In May 2006, Crisis Group gave the Banny government a fairly positive evaluation. In its first few months it had installed an independent electoral commission, relaunched direct dialogue on disarmament between the belligerent forces and solved some longstanding problems like the organisation of school exams in the part of the country controlled by the former insurgents, the Forces Nouvelles (FN). But it had not yet addressed the main elements of the roadmap: the nationwide program to identify citizens and produce identity cards for them and papers for foreign residents; the program of demobilisation, disarmament and reintegration (DDR) of FN fighters and the government’s Defense and Security Forces (FDS); disarmament and dismantling of the militias backing President Laurent Gbagbo; and voter registration and the actual organisation of free, fair and transparent presidential elections. Four months later, the government – which, although dissolved by Banny on 6 September, is likely to be reconstituted largely intact - has achieved meagre results on all these counts, and a presidential election by the end of October is impossible.
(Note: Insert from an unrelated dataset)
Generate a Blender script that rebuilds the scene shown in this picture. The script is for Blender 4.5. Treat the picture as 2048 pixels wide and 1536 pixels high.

To prevent a return of massive violence or further movement in the direction of a Somalia-like collapse of central government, those who gather in New York in September should propose the following new measures to the Peace and Security Council of the African Union and the UN Security Council:

  • extend the transition for a further six months, from 31 October 2006 to 30 April 2007, to allow Prime Minister Banny to achieve the tasks assigned to him by Security Council Resolution 1633 (2005);
     
  • give Banny extraordinary executive power for this period, including authority to sign decrees, appoint civilian and military administrators and take all necessary measures needed to enforce the roadmap, under the supervision of a transitional High Council of the Republic and the International Working Group on Côte d’Ivoire (IWG);
     
  • create a High Council of the Republic as a transitional institution for political dialogue and a mechanism to control the prime minister’s action, and with a membership that includes the interim head of state, Laurent Gbagbo, the president of the Parti démocratique de Côte d’Ivoire (PDCI), Henri Konan Bédié, the president of the Rassemblement des Républicains (RDR), Alassane Dramane Ouattara, the secretary general of the FN, Guillaume Soro, and Prime Minister Banny;
     
  • maintain Laurent Gbagbo, whose presidential mandate expired on 30 October 2005, as interim head of state for a further six-month period from 31 October 2006;
     
  • reaffirm the role of the UN High Representative for elections to arbitrate all electoral issues and measures which could have an impact on the electoral process and give him significantly increased human and material resources to do his job;
     
  • make clear that Ivorian politicians who continue to violate the rights and liberties of citizens which are protected by the constitution cannot call on that same constitution to obstruct the peace agreements and Security Council resolutions;
     
  • announce that any provisions of the constitution which are deemed to be incompatible with expeditious enforcement of the roadmap and organisation of the elections will be considered suspended;
     
  • apply the targeted sanctions introduced by Security Council Resolution 1572 (2004) to further individuals, civilian and military, especially those responsible for grave violations of human rights and international humanitarian law since 19 September 2002 and who incite hatred and violence, including those responsible for the violence that has hampered the program (itinerant courts) to identify citizens and who encourage the disruptive activities of militias in Abidjan and the west of the country; and
     
  • require the prime minister to remove all obstacles to the visit of the prosecutor of the International Criminal Court (ICC) to Côte d’Ivoire, so that the prosecutor can examine the situation and decide whether to open an investigation into atrocity crimes committed since 19 September 2002.